::: Recorded information
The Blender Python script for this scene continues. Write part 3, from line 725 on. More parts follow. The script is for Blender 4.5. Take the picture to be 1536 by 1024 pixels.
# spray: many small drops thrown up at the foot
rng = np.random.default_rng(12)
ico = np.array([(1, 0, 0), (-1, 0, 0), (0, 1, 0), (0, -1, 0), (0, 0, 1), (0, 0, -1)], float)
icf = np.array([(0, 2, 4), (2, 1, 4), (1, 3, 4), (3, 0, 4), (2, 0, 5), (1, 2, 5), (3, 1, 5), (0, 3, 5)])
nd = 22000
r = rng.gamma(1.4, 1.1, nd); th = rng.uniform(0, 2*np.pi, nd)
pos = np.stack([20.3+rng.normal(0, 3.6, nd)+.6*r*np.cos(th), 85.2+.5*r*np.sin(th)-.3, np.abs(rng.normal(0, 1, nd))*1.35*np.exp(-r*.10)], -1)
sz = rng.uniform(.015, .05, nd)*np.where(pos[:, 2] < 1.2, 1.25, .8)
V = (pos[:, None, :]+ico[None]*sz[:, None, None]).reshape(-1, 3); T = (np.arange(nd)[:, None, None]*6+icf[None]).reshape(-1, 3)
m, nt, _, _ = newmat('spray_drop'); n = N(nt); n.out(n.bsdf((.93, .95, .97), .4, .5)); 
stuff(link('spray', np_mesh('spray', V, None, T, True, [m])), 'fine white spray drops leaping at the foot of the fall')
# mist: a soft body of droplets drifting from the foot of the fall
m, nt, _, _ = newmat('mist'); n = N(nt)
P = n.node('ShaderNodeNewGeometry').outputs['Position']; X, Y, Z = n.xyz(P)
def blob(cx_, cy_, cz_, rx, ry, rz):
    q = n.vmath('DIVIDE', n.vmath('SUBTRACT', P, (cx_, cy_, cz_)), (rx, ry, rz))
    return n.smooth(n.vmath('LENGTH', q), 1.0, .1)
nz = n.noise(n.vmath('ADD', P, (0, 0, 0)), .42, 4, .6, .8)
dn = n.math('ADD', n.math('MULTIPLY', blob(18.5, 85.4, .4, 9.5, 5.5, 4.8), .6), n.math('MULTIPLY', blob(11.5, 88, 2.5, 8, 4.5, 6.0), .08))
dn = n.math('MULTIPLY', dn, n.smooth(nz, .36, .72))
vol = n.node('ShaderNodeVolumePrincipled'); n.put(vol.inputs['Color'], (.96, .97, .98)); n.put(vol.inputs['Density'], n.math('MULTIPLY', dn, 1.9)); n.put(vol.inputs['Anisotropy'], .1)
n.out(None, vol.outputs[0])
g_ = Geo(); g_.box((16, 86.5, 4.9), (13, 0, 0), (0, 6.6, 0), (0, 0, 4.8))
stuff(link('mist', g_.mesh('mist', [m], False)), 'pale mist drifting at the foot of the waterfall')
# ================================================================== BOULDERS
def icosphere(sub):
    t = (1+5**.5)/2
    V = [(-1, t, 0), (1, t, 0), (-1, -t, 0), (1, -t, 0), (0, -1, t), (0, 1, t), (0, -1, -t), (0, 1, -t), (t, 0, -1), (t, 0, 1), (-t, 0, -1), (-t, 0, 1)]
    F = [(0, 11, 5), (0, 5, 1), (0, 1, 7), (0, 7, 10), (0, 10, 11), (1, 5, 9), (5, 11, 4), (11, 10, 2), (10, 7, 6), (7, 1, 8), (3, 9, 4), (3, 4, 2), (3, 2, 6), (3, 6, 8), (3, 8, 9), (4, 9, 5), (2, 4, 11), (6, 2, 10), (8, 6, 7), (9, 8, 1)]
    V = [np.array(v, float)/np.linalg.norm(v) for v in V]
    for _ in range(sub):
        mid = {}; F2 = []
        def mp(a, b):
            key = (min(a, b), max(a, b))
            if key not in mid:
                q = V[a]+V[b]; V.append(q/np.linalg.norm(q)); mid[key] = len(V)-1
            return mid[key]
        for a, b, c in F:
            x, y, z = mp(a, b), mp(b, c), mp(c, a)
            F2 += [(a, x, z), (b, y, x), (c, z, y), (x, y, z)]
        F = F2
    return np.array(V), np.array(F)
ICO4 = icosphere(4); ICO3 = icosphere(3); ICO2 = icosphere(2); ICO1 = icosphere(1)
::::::
◆ **Directive**: Write out the full listing exactly as given.

◆ **Worked answer**:
The Blender Python script for this scene continues. Write part 3, from line 725 on. More parts follow. The script is for Blender 4.5. Take the picture to be 1536 by 1024 pixels.
# spray: many small drops thrown up at the foot
rng = np.random.default_rng(12)
ico = np.array([(1, 0, 0), (-1, 0, 0), (0, 1, 0), (0, -1, 0), (0, 0, 1), (0, 0, -1)], float)
icf = np.array([(0, 2, 4), (2, 1, 4), (1, 3, 4), (3, 0, 4), (2, 0, 5), (1, 2, 5), (3, 1, 5), (0, 3, 5)])
nd = 22000
r = rng.gamma(1.4, 1.1, nd); th = rng.uniform(0, 2*np.pi, nd)
pos = np.stack([20.3+rng.normal(0, 3.6, nd)+.6*r*np.cos(th), 85.2+.5*r*np.sin(th)-.3, np.abs(rng.normal(0, 1, nd))*1.35*np.exp(-r*.10)], -1)
sz = rng.uniform(.015, .05, nd)*np.where(pos[:, 2] < 1.2, 1.25, .8)
V = (pos[:, None, :]+ico[None]*sz[:, None, None]).reshape(-1, 3); T = (np.arange(nd)[:, None, None]*6+icf[None]).reshape(-1, 3)
m, nt, _, _ = newmat('spray_drop'); n = N(nt); n.out(n.bsdf((.93, .95, .97), .4, .5)); 
stuff(link('spray', np_mesh('spray', V, None, T, True, [m])), 'fine white spray drops leaping at the foot of the fall')
# mist: a soft body of droplets drifting from the foot of the fall
m, nt, _, _ = newmat('mist'); n = N(nt)
P = n.node('ShaderNodeNewGeometry').outputs['Position']; X, Y, Z = n.xyz(P)
def blob(cx_, cy_, cz_, rx, ry, rz):
    q = n.vmath('DIVIDE', n.vmath('SUBTRACT', P, (cx_, cy_, cz_)), (rx, ry, rz))
    return n.smooth(n.vmath('LENGTH', q), 1.0, .1)
nz = n.noise(n.vmath('ADD', P, (0, 0, 0)), .42, 4, .6, .8)
dn = n.math('ADD', n.math('MULTIPLY', blob(18.5, 85.4, .4, 9.5, 5.5, 4.8), .6), n.math('MULTIPLY', blob(11.5, 88, 2.5, 8, 4.5, 6.0), .08))
dn = n.math('MULTIPLY', dn, n.smooth(nz, .36, .72))
vol = n.node('ShaderNodeVolumePrincipled'); n.put(vol.inputs['Color'], (.96, .97, .98)); n.put(vol.inputs['Density'], n.math('MULTIPLY', dn, 1.9)); n.put(vol.inputs['Anisotropy'], .1)
n.out(None, vol.outputs[0])
g_ = Geo(); g_.box((16, 86.5, 4.9), (13, 0, 0), (0, 6.6, 0), (0, 0, 4.8))
stuff(link('mist', g_.mesh('mist', [m], False)), 'pale mist drifting at the foot of the waterfall')
# ================================================================== BOULDERS
def icosphere(sub):
    t = (1+5**.5)/2
    V = [(-1, t, 0), (1, t, 0), (-1, -t, 0), (1, -t, 0), (0, -1, t), (0, 1, t), (0, -1, -t), (0, 1, -t), (t, 0, -1), (t, 0, 1), (-t, 0, -1), (-t, 0, 1)]
    F = [(0, 11, 5), (0, 5, 1), (0, 1, 7), (0, 7, 10), (0, 10, 11), (1, 5, 9), (5, 11, 4), (11, 10, 2), (10, 7, 6), (7, 1, 8), (3, 9, 4), (3, 4, 2), (3, 2, 6), (3, 6, 8), (3, 8, 9), (4, 9, 5), (2, 4, 11), (6, 2, 10), (8, 6, 7), (9, 8, 1)]
    V = [np.array(v, float)/np.linalg.norm(v) for v in V]
    for _ in range(sub):
        mid = {}; F2 = []
        def mp(a, b):
            key = (min(a, b), max(a, b))
            if key not in mid:
                q = V[a]+V[b]; V.append(q/np.linalg.norm(q)); mid[key] = len(V)-1
            return mid[key]
        for a, b, c in F:
            x, y, z = mp(a, b), mp(b, c), mp(c, a)
            F2 += [(a, x, z), (b, y, x), (c, z, y), (x, y, z)]
        F = F2
    return np.array(V), np.array(F)
ICO4 = icosphere(4); ICO3 = icosphere(3); ICO2 = icosphere(2); ICO1 = icosphere(1)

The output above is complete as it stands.